There was only one signal on the 5-minute chart, and that was to sell. More precisely, there were two signals, but they simply duplicated each other. In both cases, the pair rebounded from the area of 1.0857-1.0867 and even managed to go down about 10 pips, so beginners could earn profit. Also, the pair managed to go down by 15 pips, which made it possible for traders to place the Stop Loss on breakeven. Therefore, if someone did not have time to close the position, there wouldn't be any losses. Take note: when the pair passes by as many as 50 points during the day, it is very difficult to expect strong trade signals and profit. But in this case, we can say that we are very lucky that there was only one signal, instead of 5 or 10 false signals.
On the 30-minute chart, the pair has formally finished forming an uptrend and now it might go down, which is what I've been expecting.

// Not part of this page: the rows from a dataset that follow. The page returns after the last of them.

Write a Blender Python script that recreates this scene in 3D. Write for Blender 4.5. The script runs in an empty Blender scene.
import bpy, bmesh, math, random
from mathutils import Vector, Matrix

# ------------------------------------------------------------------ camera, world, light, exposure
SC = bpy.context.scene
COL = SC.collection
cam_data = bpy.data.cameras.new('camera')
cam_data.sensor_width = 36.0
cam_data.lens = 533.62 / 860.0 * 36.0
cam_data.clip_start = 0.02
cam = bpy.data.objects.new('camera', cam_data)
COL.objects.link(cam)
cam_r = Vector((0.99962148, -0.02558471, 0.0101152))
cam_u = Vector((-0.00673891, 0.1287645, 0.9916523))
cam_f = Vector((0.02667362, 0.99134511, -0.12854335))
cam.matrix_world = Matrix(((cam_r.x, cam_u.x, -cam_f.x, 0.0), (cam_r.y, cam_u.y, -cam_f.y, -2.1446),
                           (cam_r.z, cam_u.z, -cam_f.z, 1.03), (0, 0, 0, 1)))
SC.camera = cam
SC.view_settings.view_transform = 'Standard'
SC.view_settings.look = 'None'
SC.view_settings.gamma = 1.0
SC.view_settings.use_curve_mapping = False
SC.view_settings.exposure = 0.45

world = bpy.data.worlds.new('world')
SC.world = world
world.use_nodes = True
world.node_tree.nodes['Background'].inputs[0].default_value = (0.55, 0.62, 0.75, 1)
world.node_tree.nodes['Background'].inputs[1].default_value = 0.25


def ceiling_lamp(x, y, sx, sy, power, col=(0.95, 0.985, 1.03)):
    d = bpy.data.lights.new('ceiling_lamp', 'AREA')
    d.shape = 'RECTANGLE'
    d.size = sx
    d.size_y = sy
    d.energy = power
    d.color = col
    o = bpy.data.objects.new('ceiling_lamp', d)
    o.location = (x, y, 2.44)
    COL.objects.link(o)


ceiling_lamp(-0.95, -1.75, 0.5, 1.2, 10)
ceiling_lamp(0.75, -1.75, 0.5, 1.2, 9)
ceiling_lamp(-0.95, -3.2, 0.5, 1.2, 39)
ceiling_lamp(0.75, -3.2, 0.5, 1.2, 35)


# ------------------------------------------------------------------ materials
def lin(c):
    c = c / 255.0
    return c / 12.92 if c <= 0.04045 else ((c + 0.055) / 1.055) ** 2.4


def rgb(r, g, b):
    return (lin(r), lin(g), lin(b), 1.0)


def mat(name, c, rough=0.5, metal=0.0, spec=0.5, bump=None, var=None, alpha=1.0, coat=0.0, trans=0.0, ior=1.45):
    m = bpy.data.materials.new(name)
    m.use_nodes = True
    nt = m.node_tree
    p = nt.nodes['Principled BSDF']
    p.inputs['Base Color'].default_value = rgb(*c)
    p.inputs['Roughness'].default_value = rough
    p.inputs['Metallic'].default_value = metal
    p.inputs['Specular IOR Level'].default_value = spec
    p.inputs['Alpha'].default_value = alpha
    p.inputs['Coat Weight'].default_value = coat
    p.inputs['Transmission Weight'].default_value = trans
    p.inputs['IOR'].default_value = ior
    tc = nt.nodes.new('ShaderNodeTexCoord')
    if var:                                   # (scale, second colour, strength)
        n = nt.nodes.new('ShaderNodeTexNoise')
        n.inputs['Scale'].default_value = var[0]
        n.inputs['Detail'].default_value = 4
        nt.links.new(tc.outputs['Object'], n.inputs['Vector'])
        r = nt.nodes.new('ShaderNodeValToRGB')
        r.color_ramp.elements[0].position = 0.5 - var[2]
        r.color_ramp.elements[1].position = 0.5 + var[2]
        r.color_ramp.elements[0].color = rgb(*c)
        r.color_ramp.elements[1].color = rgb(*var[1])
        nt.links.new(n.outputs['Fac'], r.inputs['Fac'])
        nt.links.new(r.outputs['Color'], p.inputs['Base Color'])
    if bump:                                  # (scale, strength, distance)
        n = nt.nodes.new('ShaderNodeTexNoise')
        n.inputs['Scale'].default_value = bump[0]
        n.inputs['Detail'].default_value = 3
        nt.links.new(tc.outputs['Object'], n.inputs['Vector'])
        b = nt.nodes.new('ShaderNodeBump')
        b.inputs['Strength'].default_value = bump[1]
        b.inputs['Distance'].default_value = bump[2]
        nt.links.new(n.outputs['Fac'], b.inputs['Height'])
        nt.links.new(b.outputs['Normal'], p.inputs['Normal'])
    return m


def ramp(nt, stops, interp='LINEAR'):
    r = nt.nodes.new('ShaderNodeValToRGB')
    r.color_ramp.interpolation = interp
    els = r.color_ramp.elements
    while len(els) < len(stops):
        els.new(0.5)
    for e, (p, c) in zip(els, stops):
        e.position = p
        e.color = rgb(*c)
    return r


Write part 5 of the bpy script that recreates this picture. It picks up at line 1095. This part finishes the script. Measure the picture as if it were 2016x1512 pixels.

The euro has exhausted its growth potential, and even rose more than it was justified by the fundamental and macroeconomic background in recent weeks. There are some reasons why the euro grew, but so far we have a sell signal and a need to correct. However, the market completely ignores all the signals and reasons and just continues to buy. On the 5-minute chart, it is recommended to trade at the levels 1.0465-1.0483, 1.0535, 1.0587-1.0607, 1.0692, 1.0737, 1.0792, 1.0857-1.0867, 1.0920-1.0933, 1.0966, 1.0989. As soon as the price passes 15 pips in the right direction, you should set a Stop Loss to breakeven. On Thursday, Germany will release its March inflation report and the U.S. will release its fourth-quarter GDP report in its third estimate. Not the most important data, but when there is no data, the market may react quite violently to these as well.
1) The strength of the signal is determined by the time it took the signal to form (a rebound or a breakout of the level). The quicker it is formed, the stronger the signal is.
2) If two or more positions were opened near a certain level based on a false signal (which did not trigger a Take Profit or test the nearest target level), then all subsequent signals at this level should be ignored.
3) When trading flat, a pair can form multiple false signals or not form them at all. In any case, it is better to stop trading at the first sign of a flat movement.
4) Trades should be opened in the period between the start of the European session and the middle of the US trading hours when all positions must be closed manually.
5) You can trade using signals from the MACD indicator on the 30-minute time frame only amid strong volatility and a clear trend that should be confirmed by a trendline or a trend channel.
6) If two levels are located too close to each other (from 5 to 15 pips), they should be considered support and resistance levels.
Support and Resistance levels are the levels that serve as targets when buying or selling the pair. You can place Take Profit near these levels.
Red lines are channels or trend lines that display the current trend and show in which direction it is better to trade now.
The MACD indicator (14, 22, and 3) consists of a histogram and a signal line. When they cross, this is a signal to enter the market. It is recommended to use this indicator in combination with trend patterns (channels and trendlines).
Important announcements and economic reports that can be found on the economic calendar can seriously influence the trajectory of a currency pair. Therefore, at the time of their release, we recommend trading as carefully as possible or exiting the market in order to avoid sharp price fluctuations.
Beginners on Forex should remember that not every single trade has to be profitable. The development of a clear strategy and money management is the key to success in trading over a long period of time.